McPhee looms large – very large – in Remnick’s life. “I have two words,” he responded in a recent interview when asked to describe what Princeton meant to him. “John McPhee.”

“There are a number of writers and editors over the years who have been associated with Princeton, but the person who has made a life there has been John,” Remnick observed. “It’s a huge part of his consciousness, the landscape of life. It imbues what he thinks about and what he writes.”

In addition to the model of a longtime association with Princeton, Remnick appreciated the pragmatic aspect of studying with McPhee. “If you study at Princeton you usually study with literary scholars,” he told Witherspoon Media. “The difference here is you’re studying with a practicing writer and learning all the processes that go into that.”

Editor of The New Yorker since 1998 and a staff writer since 1992, Remnick has done no small amount of thinking and writing himself. His book, Lenin’s Tomb, won a Pulitzer Prize and his New Yorker pieces include reports on the Middle East and Profiles of Barack Obama, Bill Clinton, and Katharine Graham.
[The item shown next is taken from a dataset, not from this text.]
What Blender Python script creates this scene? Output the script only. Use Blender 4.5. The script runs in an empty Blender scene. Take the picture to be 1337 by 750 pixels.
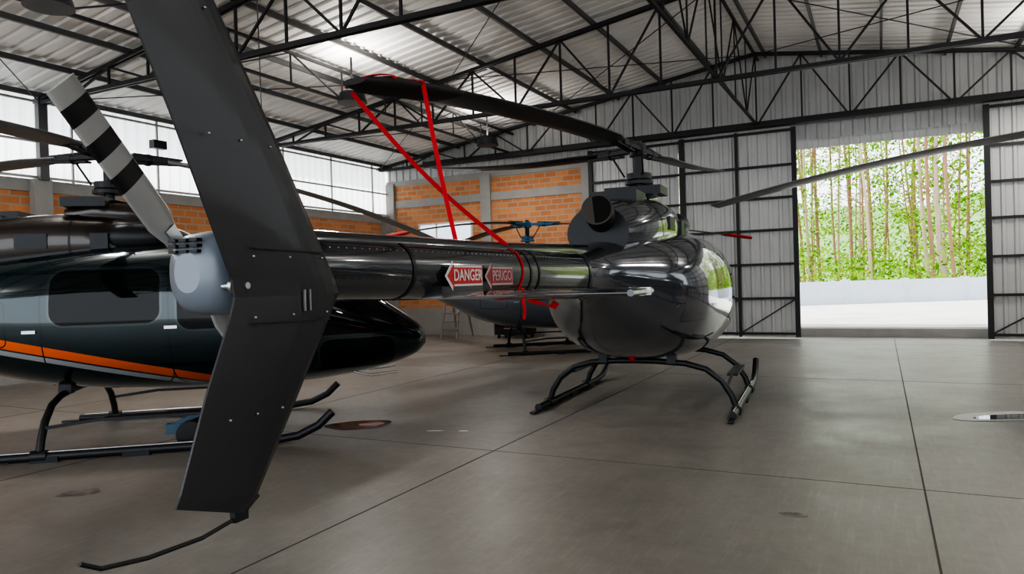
import bpy, math, random
import numpy as np
from mathutils import Vector, Matrix
random.seed(7)
sc=bpy.context.scene
try:
    sc.view_settings.view_transform='AgX'
    sc.view_settings.look='AgX - High Contrast'
    sc.view_settings.exposure=0.42
except Exception as e: print(e)

# ---------------------------------------------------------------- node helpers
class NT:
    def __init__(s,name):
        s.m=bpy.data.materials.new(name); s.m.use_nodes=True
        s.t=s.m.node_tree; s.n=s.t.nodes; s.l=s.t.links
        s.b=s.n['Principled BSDF']; s.out=s.n['Material Output']
    def node(s,t,**k):
        n=s.n.new(t)
        for a,b in k.items(): setattr(n,a,b)
        return n
    def put(s,sock,v):
        if isinstance(v,bpy.types.NodeSocket): s.l.new(v,sock)
        else: sock.default_value=v
    def math(s,op,a,b=0.0,c=None):
        n=s.node('ShaderNodeMath',operation=op)
        s.put(n.inputs[0],a); s.put(n.inputs[1],b)
        if c is not None: s.put(n.inputs[2],c)
        return n.outputs[0]
    def xyz(s):
        tc=s.node('ShaderNodeTexCoord'); sp=s.node('ShaderNodeSeparateXYZ')
        s.l.new(tc.outputs['Object'],sp.inputs[0])
        return tc.outputs['Object'],sp.outputs[0],sp.outputs[1],sp.outputs[2]
    def noise(s,vec,scale,detail=4,rough=.55):
        n=s.node('ShaderNodeTexNoise'); s.l.new(vec,n.inputs['Vector'])
        n.inputs['Scale'].default_value=scale; n.inputs['Detail'].default_value=detail; n.inputs['Roughness'].default_value=rough
        return n.outputs[0]
    def ramp(s,f,stops):
        r=s.node('ShaderNodeValToRGB'); s.l.new(f,r.inputs[0])
        e=r.color_ramp.elements
        while len(e)<len(stops): e.new(.5)
        for i,(p,c) in enumerate(stops):
            e[i].position=p; e[i].color=(c[0],c[1],c[2],1) if not isinstance(c,float) else (c,c,c,1)
        return r.outputs[0]
    def mix(s,f,a,b):
        n=s.node('ShaderNodeMix',data_type='RGBA')
        s.put(n.inputs[0],f)
        s.put(n.inputs[6],a if isinstance(a,bpy.types.NodeSocket) else (*a,1))
        s.put(n.inputs[7],b if isinstance(b,bpy.types.NodeSocket) else (*b,1))
        return n.outputs[2]
    def bump(s,h,st=.3,d=.01):
        n=s.node('ShaderNodeBump'); n.inputs['Strength'].default_value=st; n.inputs['Distance'].default_value=d
        s.l.new(h,n.inputs['Height']); s.l.new(n.outputs[0],s.b.inputs['Normal'])

def simple(name,col,rough=.5,metal=0,coat=0,var=.12,scale=6,emis=None):
    m=NT(name); v,x,y,z=m.xyz()
    nz=m.noise(v,scale)
    c1=tuple(max(0,c*(1-var)) for c in col); c2=tuple(min(1,c*(1+var)) for c in col)
    m.l.new(m.mix(nz,c1,c2),m.b.inputs['Base Color'])
    m.b.inputs['Roughness'].default_value=rough; m.b.inputs['Metallic'].default_value=metal
    m.b.inputs['Coat Weight'].default_value=coat; m.b.inputs['Coat Roughness'].default_value=.06
    if emis: m.b.inputs['Emission Color'].default_value=(*emis[0],1); m.b.inputs['Emission Strength'].default_value=emis[1]
    return m.m

def rbox(m,x,z,cx,cz,hx,hz,r):
    ax=m.math('MAXIMUM',m.math('SUBTRACT',m.math('ABSOLUTE',m.math('SUBTRACT',x,cx)),hx-r),0.0)
    az=m.math('MAXIMUM',m.math('SUBTRACT',m.math('ABSOLUTE',m.math('SUBTRACT',z,cz)),hz-r),0.0)
    l=m.math('SQRT',m.math('ADD',m.math('MULTIPLY',ax,ax),m.math('MULTIPLY',az,az)))
    return m.math('SUBTRACT',l,r)

def fuselage_mat(name,base,stripe=False,metal=.35,rough=.28,gcol=(.008,.008,.008)):
    m=NT(name); v,x,y,z=m.xyz()
    nz=m.noise(v,3.0)
    col=m.mix(nz,tuple(c*.85 for c in base),tuple(c*1.15 for c in base))
    if stripe:
        t=m.math('MULTIPLY',m.math('ADD',x,1.6),1/3.2)
        t=m.math('MINIMUM',m.math('MAXIMUM',t,0.0),1.0)
        zc=m.math('SUBTRACT',1.29,m.math('MULTIPLY',m.math('POWER',t,1.1),.76))
        d=m.math('SUBTRACT',z,zc)
        lim=m.math('LESS_THAN',x,1.75)
        org=m.math('MULTIPLY',m.math('LESS_THAN',m.math('ABSOLUTE',d),.045),lim)
        wh=m.math('MULTIPLY',m.math('LESS_THAN',m.math('ABSOLUTE',m.math('ADD',d,.088)),.026),lim)
        wh=m.math('MULTIPLY',wh,m.math('GREATER_THAN',x,-.9))
        col=m.mix(org,col,(1.0,.15,.01)); col=m.mix(wh,col,(.42,.44,.46))
    wins=[(1.42,1.52,.56,.33,.13),(.2,1.54,.5,.27,.13)]
    doors=[(1.42,1.26,.64,.66,.16),(.2,1.24,.58,.62,.16),(-1.0,1.3,.30,.22,.06)]
    D=None
    for w in wins:
        s_=rbox(m,x,z,*w); D=s_ if D is None else m.math('MINIMUM',D,s_)
    ws=m.math('MAXIMUM',m.math('SUBTRACT',2.16,x),m.math('SUBTRACT',1.06,z))
    ws=m.math('MAXIMUM',ws,m.math('SUBTRACT',.045,m.math('ABSOLUTE',y)))
    D=m.math('MINIMUM',D,ws)
    ch=m.math('MAXIMUM',rbox(m,x,z,2.62,.84,.4,.17,.12),m.math('SUBTRACT',.16,m.math('ABSOLUTE',y)))
    D=m.math('MINIMUM',D,ch)
    glass=m.math('LESS_THAN',D,0.0)
    gask=m.math('MULTIPLY',m.math('LESS_THAN',D,.022),m.math('GREATER_THAN',D,0.0))
    E=None
    for w in doors:
        s_=m.math('ABSOLUTE',rbox(m,x,z,*w)); E=s_ if E is None else m.math('MINIMUM',E,s_)
    seam=m.math('LESS_THAN',E,.006)
    col=m.mix(seam,col,(.003,.003,.003)); col=m.mix(gask,col,gcol); col=m.mix(glass,col,(.004,.006,.007))
    m.l.new(col,m.b.inputs['Base Color'])
    m.l.new(m.math('MULTIPLY',m.math('SUBTRACT',1.0,glass),metal),m.b.inputs['Metallic'])
    m.l.new(m.math('SUBTRACT',rough,m.math('MULTIPLY',glass,rough-.04)),m.b.inputs['Roughness'])
    m.l.new(m.math('SUBTRACT',1.0,glass),m.b.inputs['Coat Weight']); m.b.inputs['Coat Roughness'].default_value=.02
    m.l.new(m.math('SUBTRACT',.5,m.math('MULTIPLY',glass,.2)),m.b.inputs['Specular IOR Level'])
    return m.m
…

Remnick, who was born in Hackensack but grew up in Hillsdale, is frank about his take on Princeton before he met McPhee. “At first glance it seemed like a country club: off putting and intimidating and too shiny to look at.” Returning to campus as Class Day speaker in 2013, though, he was still bemused but clearly appreciative. “Now I don’t love Princeton for the eternal Halloween of its school colors,” he joked. “What I loved about Princeton, and always will, was the real core of it: The learning, the fantastically varied company, the enshrinement of free thinking, the rigor.”

Of McPhee, he humorously observes, “He was my teacher and now I exact my revenge by being his editor – and friend.”